Olvidamos lo importante en tiempos de lo pasajero y ahora lo estamos pagando con unos intereses injustamente altos y sin firmar ningún contrato. Olvidamos lo que significaba reunirse con gente querida para preguntar cómo estaban y que nos respondiera que tirando porque había suspendido un examen. Fíjense lo que habremos cambiado que ahora hasta echamos de menos tener este tipo de problemas y contárselos a alguien mirándole a los ojos. Necesitaremos volver a volver para prodigarnos como estandartes de la normalidad y comenzar a querernos tanto o más que antes.
Para algunos, el confinamiento no es más que un periodo de reclusión involuntario. Es así, pero no nos damos cuenta que los que tenemos esta visión del problema somos los más afortunados del asunto; mucha gente ve el confinamiento como un «ojalá pudiera estar yo en mi casa» y los menos afortunados ni siquiera lo ven.

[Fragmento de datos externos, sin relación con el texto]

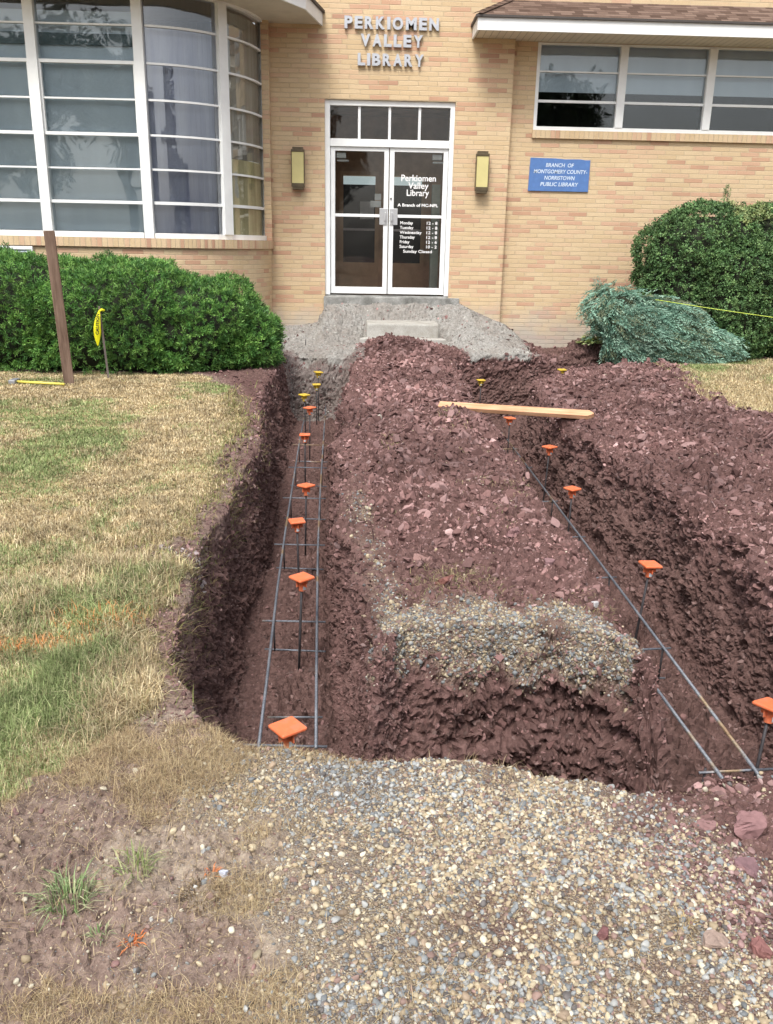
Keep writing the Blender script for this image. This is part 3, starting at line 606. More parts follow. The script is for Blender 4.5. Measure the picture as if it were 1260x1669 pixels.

Somos hijos de la comodidad y hemos hecho de nuestros hogares centros conectados con todo y todos, o al menos eso creíamos. A Google le doy las buenas noches y me contesta con el tiempo de mañana, pero no me da un beso ni me arropa en mi cama. La tecnología no sustituye por completo a las personas y parece ser que hemos tomado conciencia de ello. Estoy seguro de que muchas personas se han aventurado a escribir por primera vez o han decidido crear un diario, así, con papel y boli, para darse cuenta de lo poco que hace falta escribir para llegar a comprender lo que es la felicidad.
Tenemos la oportunidad de renacer de una forma distinta, aunque creo que esto no terminará pasando. No obstante, siempre quedará en un rinconcito de mí algún retazo de cordura que me haga partícipe de una historia larga y buena en la que sumirme mientras el televisor parlotea como si no hubiera un mañana.